Pennies
Credit: By Dave Catchpole on Flickr. Some rights reserved.

Press+, which helps digital publishers to implement subscription models, has announced that subscription costs are rising and 'meters' – the number of articles accessible for free – are falling.

From January 2012 to January 2013 the average price of a monthly digital subscription increased by nearly 40 per cent while the average meter setting dropped by ten percent, a move to prices that the company says "reflect the true value of their content".

"It was only a couple of years ago when it was rare for a publisher to charge online," Gordon Crovitz, co-founder of Press+, told Journalism.co.uk. "In North America it rapidly became the exception for a publisher to be free online.

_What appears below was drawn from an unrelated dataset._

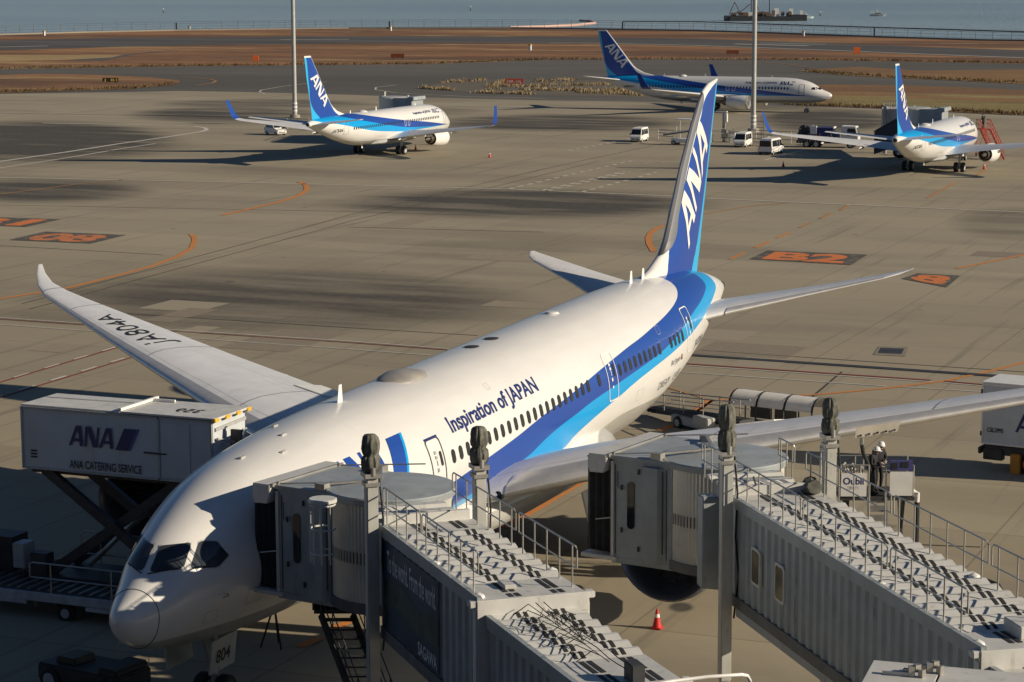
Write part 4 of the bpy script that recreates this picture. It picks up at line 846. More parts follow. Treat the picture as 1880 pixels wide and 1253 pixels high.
    b = MB(); b.lathe([(-.35, r_rot-.3), (-.3, r_rot), (0, r_rot)], (O[0], O[1], zb), 'Z', 40); b.build('rotunda_floor', m_under, rot)
    b = MB()
    for k in range(n):
        if k % 2 == 0:
            q = ring[k]; q2 = O+(q-O)*1.028; tt = np.array([-(q-O)[1], (q-O)[0]])/r_rot*.02
            b.add([(*(q2-tt), zb+1.15), (*(q2+tt), zb+1.15), (*(q2+tt), zb+1.5), (*(q2-tt), zb+1.5)], [(0, 1, 2, 3)])
    b.build('curtain_slot', m_ink, rot, normals=False)
    a9 = secs[0][0]; bA, bB = b_near-.70, b_far+.08
    b = MB(); b.hexa([P(.8, bA, z_start-3.0), P(a9+.05, bA, z_start-3.0), P(a9+.05, bB, z_start-3.0), P(.8, bB, z_start-3.0), P(.8, bA, z_start-.12), P(a9+.05, bA, zr(a9)-.12), P(a9+.05, bB, zr(a9)-.12), P(.8, bB, z_start-.12)]); nk = b.build('rotunda_neck', m_bridge, rot, bevel=.02)
    b = MB()
    for k, a_ in enumerate(np.linspace(2.1, a9-.3, 4)): b.hexa([P(a_, b_near-.3, zr(a9)-.10), P(a_+.5, b_near-.3, zr(a9)-.10), P(a_+.5, bB, zr(a9)-.10), P(a_, bB, zr(a9)-.10), P(a_+.1, b_near-.3, zr(a9)-.01), P(a_+.4, b_near-.3, zr(a9)-.01), P(a_+.4, bB, zr(a9)-.01), P(a_+.1, bB, zr(a9)-.01)])
    b.hexa([P(a9-.15, b_near-.1, zr(a9)-.02), P(a9, b_near-.1, zr(a9)-.02), P(a9, bB, zr(a9)-.02), P(a9-.15, bB, zr(a9)-.02), P(a9-.15, b_near-.1, zr(a9)+.30), P(a9, b_near-.1, zr(a9)+.30), P(a9, bB, zr(a9)+.30), P(a9-.15, bB, zr(a9)+.30)]); b.build('neck_roof', m_roof, nk)
    # --- cab facing the aircraft
    h = np.array([math.cos(R(cab['az'])), math.sin(R(cab['az']))]); e = np.array([h[1], -h[0]])
    C = lambda u, v, z: (*(O+e*u+h*v), z)
    e0, e1, hf, zc, zb = cab['e0'], cab['e1'], cab['front'], cab['z'], cab['z']-3.25
    def cbox(u0, u1, v0, v1, z0, z1): return [C(u0, v0, z0), C(u1, v0, z0), C(u1, v1, z0), C(u0, v1, z0), C(u0, v0, z1), C(u1, v0, z1), C(u1, v1, z1), C(u0, v1, z1)]
    b = MB(); b.hexa(cbox(e0+.2, e0+.32, 1.0, hf-.75, zb, zc-.12)); b.hexa(cbox(e1-.32, e1-.2, 1.0, hf-.75, zb, zc-.12))
    b.hexa(cbox(e0+.06, e0+.2, 1.45, 2.0, zb-.04, zc-.25)); b.hexa(cbox(e1-.2, e1-.06, 1.45, 2.0, zb-.04, zc-.25))
    b.add([C(e0+.06, 1.45, zb-.04), C(e0+.06, 1.45, zc-.25), C(e0+.55, .9, zc-.25), C(e0+.55, .9, zb-.04)], [(0, 1, 2, 3)])
    b.hexa(cbox(e0+.2, e1-.2, -.5, hf-.7, zb-.2, zb)); b.hexa(cbox(e0+.15, e1-.15, -.2, hf-.6, zc-.14, zc-.02))
    cb = b.build('cab', m_bridge, root, bevel=.015)
    b = MB()                                              # seams, latches and a conduit on the cab's side
    for v_ in (1.2, 2.0, 3.0): b.bar(C(e0+.19, v_, zb+.1), C(e0+.19, v_, zc-.3), .02, .03)
    for v_, z_ in ((2.75, -1.0), (2.75, -2.35), (2.15, -.45), (2.15, -2.9), (1.7, -1.7)): b.box(C(e0+.13, v_, zc+z_), (.05, .06, .16), rz=R(cab['az']))
    b.tube([C(e0+.15, 2.9, zc-.5), C(e0+.15, 2.9, zc-1.0), C(e0+.15, 2.75, zc-1.05)], .015, 5); b.tube([C(e0+.12, 1.3, zc-.35), C(e0+.12, 1.3, zb+.3)], .02, 6); b.build('cab_fittings', m_dark, cb)
    b = MB(); b.prism(round_rect(.26, 1.5, .12, 4), 0, .03, lambda u, v, w_: C(e0+.2-w_, 2.45+u, zc-1.55+v)); wf = b.build('cab_window', m_glass, cb)
    b = MB(); b.prism([(hf-.62, -.02), (hf+.02, -.02), (hf+.04, -.45), (hf-.02, -.62), (hf-.5, -.60), (hf-.62, -.3)], e0, e1, lambda u, v, w_: C(w_, u, zc+.02+v)); b.build('canopy', m_roof, cb, bevel=.02)
    b = MB(); b.bar(C(e0+.05, hf-.66, zc-.02), C(e1-.05, hf-.66, zc-.02), .08, .1)
    for u in (e0+.3, e1-.3): b.lathe([(-.04, .09), (.04, .09)], C(u, hf-.72, zc-.02), 'Y', 12); b.bar(C(u, hf-.7, zc), C(u+.9, .6, zc+.16), .035)
    for u in (e0+.35, e1-.35): b.box(C(u, 1.6, zc+.06), (.35, .3, .25), rz=R(cab['az'])); b.bar(C(u, 1.6, zc+.15), C(0, .4, zc+.2), .1, .06)
    b.build('canopy_gear', m_rail, cb)
    b = MB(); vv = np.linspace(hf-.75, cab['bel'], 9); prof = []
    for i, v in enumerate(vv): prof.append((v, 0 if i % 2 else .09))
    for s, u in ((1, e0+.28), (-1, e1-.28)): b.loft([[C(u-s*.0+s*q, v, zb+.1), C(u+s*q, v, zc-.2)] for v, q in prof], closed=False)
    b.loft([[C(e0+.28, v, zc-.2+q*.4), C(e1-.28, v, zc-.2+q*.4)] for v, q in prof], closed=False); b.loft([[C(e0+.28, v, zb+.1), C(e1-.28, v, zb+.1)] for v, q in prof], closed=False)
    b.build('bellows', m_bellows, cb)
    b = MB(); b.hexa(cbox(e0+.15, e0+.30, hf-.80, hf-.70, zb-.05, zc-.2)); b.hexa(cbox(e1-.3, e1-.15, hf-.8, hf-.7, zb-.05, zc-.2)); b.hexa(cbox(e0+.1, e1-.1, hf-.9, cab['bel']+.1, zb-.12, zb)); b.bar(C(e0+.15, hf-.75, zc-2.0), C(e0-.12, hf-.3, zc-2.05), .03); b.build('cab_frame', m_roof, cb)
    # --- lift columns with covered drives on top, carrying the tunnel
    for bb, px0, yt, yc in cab['cols']:
        best = min(np.linspace(a_start-6, a_start+6, 600), key=lambda a: abs(toimg(P(a, bb, z_start))[0]-px0)); x, y = P(best, bb, 0)[:2]
        zz = np.linspace(7, 13, 800); ys = [toimg((x, y, z))[1] for z in zz]; zt_ = float(zz[np.argmin(np.abs(np.array(ys)-yt))]); zc_ = float(zz[np.argmin(np.abs(np.array(ys)-yc))])
        b = MB(); b.box((x, y, (zt_+2.2)/2), (.34, .32, zt_-2.2), rz=R(az)); b.box((x, y, 2.0), (.28, .26, 2.6), rz=R(az)); col = b.build('lift_column', mat('column_paint', (.46, .46, .43), .45, var=.1, dirt=(.30, .29, .26)), root, bevel=.03)
        b = MB(); b.box((x, y, zt_-.05), (.56, .44, .12), rz=R(az)); b.box((x, y, zt_-.3), (.44, .40, .1), rz=R(az))
        for k in (-1, 1): b.lathe([(-.1, .07), (.12, .07)], (x+k*.24*d[0], y+k*.24*d[1], zt_+.06), 'Z', 10)
        b.build('column_bracket', m_rail, col)
        rnd = random.Random(int(px0)); H = zc_-zt_; rings = []
        for t, r_ in [(0.02, .14), (.04, .20), (.12, .245), (.28, .255), (.40, .235), (.44, .19), (.47, .185), (.52, .22), (.62, .235), (.80, .225), (.92, .195), (.98, .15), (1.0, .05)]:
            rings.append([(x+(r_*(1+.07*math.sin(9*q+1.5*math.sin(t*5))+.05*math.sin(17*q+t*3)+rnd.uniform(-.04, .04)))*math.cos(q), y+(r_*(1+.07*math.sin(9*q+1.5*math.sin(t*5))+.05*math.sin(17*q+t*3)+rnd.uniform(-.04, .04)))*math.sin(q), zt_+H*t+rnd.uniform(-.01, .01)) for q in [2*math.pi*k/44 for k in range(44)]])
        b = MB(); b.loft(rings, True, True); b.tube([(x+.18*math.cos(q), y+.18*math.sin(q), zt_+H*.455) for q in [2*math.pi*k/12 for k in range(13)]], .02, 5); b.build('drive_cover', m_canvas, col, True, sharp=60)
        b = MB(); b.tube([(x-d[0]*.1-nn[0]*.2, y-d[1]*.1-nn[1]*.2, zt_-.1), (x+.1, y-.3, zt_-1.2), (x+.12, y-.25, zt_-2.5), (x+.3, y-.3, 5.2), (x+.2, y-.2, 4.0)], .03, 6); b.build('cable', m_black, col)
        b = MB(); b.box((x, y, .75), (.9, .5, .5), rz=R(az)); bo = b.build('bogie', m_dark, col); wheel(bo, (x-.45*d[0], y-.45*d[1], .55), .55, .35)
    # --- handrails on the roof
    for bw, segs in extra['rails']:
        for a0, a1, k in segs:
            b = MB(); rails(b, [P(a0, bw, zr(a0)+.03), P(a1, bw, zr(a1)+.03)], 1.05, k); b.build('roof_handrail', m_rail, root, True)
    for a, bw in extra['lamps']:
        b = MB(); b.lathe([(0, .15), (.06, .13), (.12, .02)], P(a, bw, zr(a)+.03), 'Z', 14); b.build('roof_lamp', m_white, root, True)
    for a, bw, sx, sy, sz in extra['boxes']:
        b = MB(); b.box(P(a, bw, zr(a)+sz/2+.03), (sx, sy, sz), rz=R(az)); b.build('roof_box', m_roof, root, bevel=.02)
    return P, C, zr, d, nn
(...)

"Based on interest we're now seeing from the UK, 2013 will be the year when most British publishers will likewise have paid digital models and will generate significant new revenues in the process."

Press+ monitor and measure large amounts of data on the paid model through their affiliated publishers that can then be used to advise them individually on how best to go forward.

Some of the bigger publishers that use Press+ include titles such as the Independent, the National Post of Canada, the Baltimore Sun, a number of magazine and business-to-business publishers as well as online-only publishers.

"Digital subscriptions have become the top source of news revenues for hundreds of publishers around the world," continued Crovitz, "and [it] is enabling them to restore the journalism that was threatened when publishers were overly dependent on advertising.

"As more and more news operations generate revenues from digital subscriptions there will be more jobs for journalists and an end to the waves of layoffs the industry has experienced for the past several years."